I have been really fascinated (for a long while) by what Amazon is doing with their S3/EC2 technologies... S3 is:
Amazon S3 provides a simple web services interface that can be used to store and retrieve any amount of data, at any time, from anywhere on the web. It gives any developer access to the same highly scalable, reliable, fast, inexpensive data storage infrastructure that Amazon uses to run its own global network of web sites. The service aims to maximize benefits of scale and to pass those benefits on to developers.
EC2 is:
Just as Amazon Simple Storage Service (Amazon S3) enables storage in the cloud, Amazon EC2 enables "compute" in the cloud. Amazon EC2's simple web service interface allows you to obtain and configure capacity with minimal friction. It provides you with complete control of your computing resources and lets you run on Amazon's proven computing environment. Amazon EC2 reduces the time required to obtain and boot new server instances to minutes, allowing you to quickly scale capacity, both up and down, as your computing requirements change. Amazon EC2 changes the economics of computing by allowing you to pay only for capacity that you actually use.
You can read up on other Amazon web services on their site.
What fascinates me is this idea that eventually the hardware goes away. The power of computing has always been in the software, but we still require thousands of dollars of hardware just to support a fairly modest website like 360voice. What if we didn't need to purchase all the hardware? What if we could just use it in the "cloud" like a utility? In Nicholas Carr's book, The Big Switch. This is just the argument that he makes:
A hundred years ago, companies stopped generating their own power with steam engines and dynamos and plugged into the newly built electric grid. The cheap power pumped out by electric utilities didn’t just change how businesses operate. It set off a chain reaction of economic and social transformations that brought the modern world into existence. Today, a similar revolution is under way. Hooked up to the Internet’s global computing grid, massive information-processing plants have begun pumping data and software code into our homes and businesses. This time, it’s computing that’s turning into a utility.

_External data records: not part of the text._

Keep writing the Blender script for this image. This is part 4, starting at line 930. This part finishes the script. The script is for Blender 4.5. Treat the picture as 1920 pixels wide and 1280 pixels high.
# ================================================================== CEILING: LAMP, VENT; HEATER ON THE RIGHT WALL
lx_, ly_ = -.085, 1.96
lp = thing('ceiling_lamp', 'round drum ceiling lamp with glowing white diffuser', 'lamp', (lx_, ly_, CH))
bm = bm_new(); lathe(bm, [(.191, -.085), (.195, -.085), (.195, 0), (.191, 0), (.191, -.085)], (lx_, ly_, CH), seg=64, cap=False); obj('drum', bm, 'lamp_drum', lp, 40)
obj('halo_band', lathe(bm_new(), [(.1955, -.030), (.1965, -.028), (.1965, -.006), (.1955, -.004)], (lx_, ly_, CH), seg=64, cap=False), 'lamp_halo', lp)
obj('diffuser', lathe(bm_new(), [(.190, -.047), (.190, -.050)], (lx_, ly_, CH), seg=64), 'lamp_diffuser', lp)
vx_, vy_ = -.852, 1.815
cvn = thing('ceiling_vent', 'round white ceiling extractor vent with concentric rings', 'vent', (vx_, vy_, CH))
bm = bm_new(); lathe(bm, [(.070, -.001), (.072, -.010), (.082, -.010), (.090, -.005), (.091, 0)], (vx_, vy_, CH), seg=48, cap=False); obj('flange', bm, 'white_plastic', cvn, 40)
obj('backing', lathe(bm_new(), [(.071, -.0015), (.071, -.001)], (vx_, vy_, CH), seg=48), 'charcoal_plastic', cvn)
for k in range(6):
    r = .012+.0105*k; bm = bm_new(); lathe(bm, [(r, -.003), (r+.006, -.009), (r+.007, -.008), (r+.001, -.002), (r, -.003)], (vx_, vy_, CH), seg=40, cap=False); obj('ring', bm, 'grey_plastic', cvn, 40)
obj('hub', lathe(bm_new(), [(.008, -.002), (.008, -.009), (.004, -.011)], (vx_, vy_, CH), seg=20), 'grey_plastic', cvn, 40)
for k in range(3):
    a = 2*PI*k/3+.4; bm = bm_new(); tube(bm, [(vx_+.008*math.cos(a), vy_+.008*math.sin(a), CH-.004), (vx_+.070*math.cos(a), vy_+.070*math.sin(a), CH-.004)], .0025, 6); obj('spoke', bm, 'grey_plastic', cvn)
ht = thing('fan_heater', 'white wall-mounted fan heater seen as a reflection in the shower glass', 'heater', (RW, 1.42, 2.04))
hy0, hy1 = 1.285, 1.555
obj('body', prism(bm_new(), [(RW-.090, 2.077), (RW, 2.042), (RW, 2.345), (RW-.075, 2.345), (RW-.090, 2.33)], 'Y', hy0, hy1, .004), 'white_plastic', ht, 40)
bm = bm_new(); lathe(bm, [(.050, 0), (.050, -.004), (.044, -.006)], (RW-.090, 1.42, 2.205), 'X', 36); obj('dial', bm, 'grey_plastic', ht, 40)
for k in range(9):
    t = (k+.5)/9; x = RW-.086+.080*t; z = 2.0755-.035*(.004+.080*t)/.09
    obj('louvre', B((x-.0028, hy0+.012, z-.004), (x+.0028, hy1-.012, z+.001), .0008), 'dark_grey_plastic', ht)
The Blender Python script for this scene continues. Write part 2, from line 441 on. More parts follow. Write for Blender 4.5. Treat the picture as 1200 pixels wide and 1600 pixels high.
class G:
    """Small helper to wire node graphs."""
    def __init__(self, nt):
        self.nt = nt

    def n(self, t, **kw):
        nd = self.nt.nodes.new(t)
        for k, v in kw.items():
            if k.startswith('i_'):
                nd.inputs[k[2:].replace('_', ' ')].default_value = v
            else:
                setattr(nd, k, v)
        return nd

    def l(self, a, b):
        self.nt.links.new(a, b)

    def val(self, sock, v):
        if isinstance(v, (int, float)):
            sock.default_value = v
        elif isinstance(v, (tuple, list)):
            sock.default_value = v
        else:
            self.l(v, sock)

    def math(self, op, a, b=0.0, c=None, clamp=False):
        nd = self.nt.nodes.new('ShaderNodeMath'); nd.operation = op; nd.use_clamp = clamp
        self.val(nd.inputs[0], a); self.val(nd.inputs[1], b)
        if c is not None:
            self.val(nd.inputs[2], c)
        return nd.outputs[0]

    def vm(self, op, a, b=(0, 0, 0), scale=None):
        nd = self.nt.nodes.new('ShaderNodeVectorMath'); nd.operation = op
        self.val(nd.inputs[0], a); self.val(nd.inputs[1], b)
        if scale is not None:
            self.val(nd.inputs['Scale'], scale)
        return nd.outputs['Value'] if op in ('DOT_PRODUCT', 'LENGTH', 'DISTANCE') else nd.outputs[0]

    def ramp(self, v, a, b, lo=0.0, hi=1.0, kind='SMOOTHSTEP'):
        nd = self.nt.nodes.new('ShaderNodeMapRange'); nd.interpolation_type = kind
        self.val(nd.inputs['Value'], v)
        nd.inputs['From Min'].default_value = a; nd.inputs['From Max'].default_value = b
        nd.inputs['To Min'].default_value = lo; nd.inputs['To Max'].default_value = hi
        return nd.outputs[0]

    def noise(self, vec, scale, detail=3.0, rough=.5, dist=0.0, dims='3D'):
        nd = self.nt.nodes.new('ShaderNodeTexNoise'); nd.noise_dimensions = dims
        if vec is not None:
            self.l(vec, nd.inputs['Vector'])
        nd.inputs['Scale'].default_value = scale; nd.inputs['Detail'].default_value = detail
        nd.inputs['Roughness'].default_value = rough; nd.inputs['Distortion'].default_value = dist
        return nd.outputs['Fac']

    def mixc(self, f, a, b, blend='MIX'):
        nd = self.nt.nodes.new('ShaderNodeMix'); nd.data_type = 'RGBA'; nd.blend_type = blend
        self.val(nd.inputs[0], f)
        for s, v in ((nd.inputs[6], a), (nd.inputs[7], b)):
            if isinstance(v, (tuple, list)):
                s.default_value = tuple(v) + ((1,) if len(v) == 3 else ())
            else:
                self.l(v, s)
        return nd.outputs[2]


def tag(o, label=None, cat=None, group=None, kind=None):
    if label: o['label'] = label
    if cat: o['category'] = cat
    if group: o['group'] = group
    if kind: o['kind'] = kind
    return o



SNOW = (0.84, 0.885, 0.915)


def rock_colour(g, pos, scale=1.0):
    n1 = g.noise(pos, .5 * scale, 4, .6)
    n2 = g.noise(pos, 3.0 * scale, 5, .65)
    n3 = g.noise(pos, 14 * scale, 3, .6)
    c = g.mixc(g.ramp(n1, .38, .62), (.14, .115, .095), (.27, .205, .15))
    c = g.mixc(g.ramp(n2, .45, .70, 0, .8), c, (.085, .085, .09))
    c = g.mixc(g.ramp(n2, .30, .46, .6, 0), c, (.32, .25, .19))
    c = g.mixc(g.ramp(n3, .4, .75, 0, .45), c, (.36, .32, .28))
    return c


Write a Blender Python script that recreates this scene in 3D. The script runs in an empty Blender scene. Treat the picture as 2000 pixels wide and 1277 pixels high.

Coincidentally, the company that I use for 360voice hosting just announced a cloud service called Mosso! Where was this when we were first starting out? I have also been following a company called RightScale which helps you work with the Amazon services...
As for Carr's book... it is a decent read from a historical perspective. The tail end of the book gets a bit week as he pontificates on the ramifications of an over-connected culture... not sure why that commentary was in there. But regardless, thinking of hardware as a cloud and building application systems on that type of technology will be a shift for many... I look forward to experimenting with the model where ever it makes sense.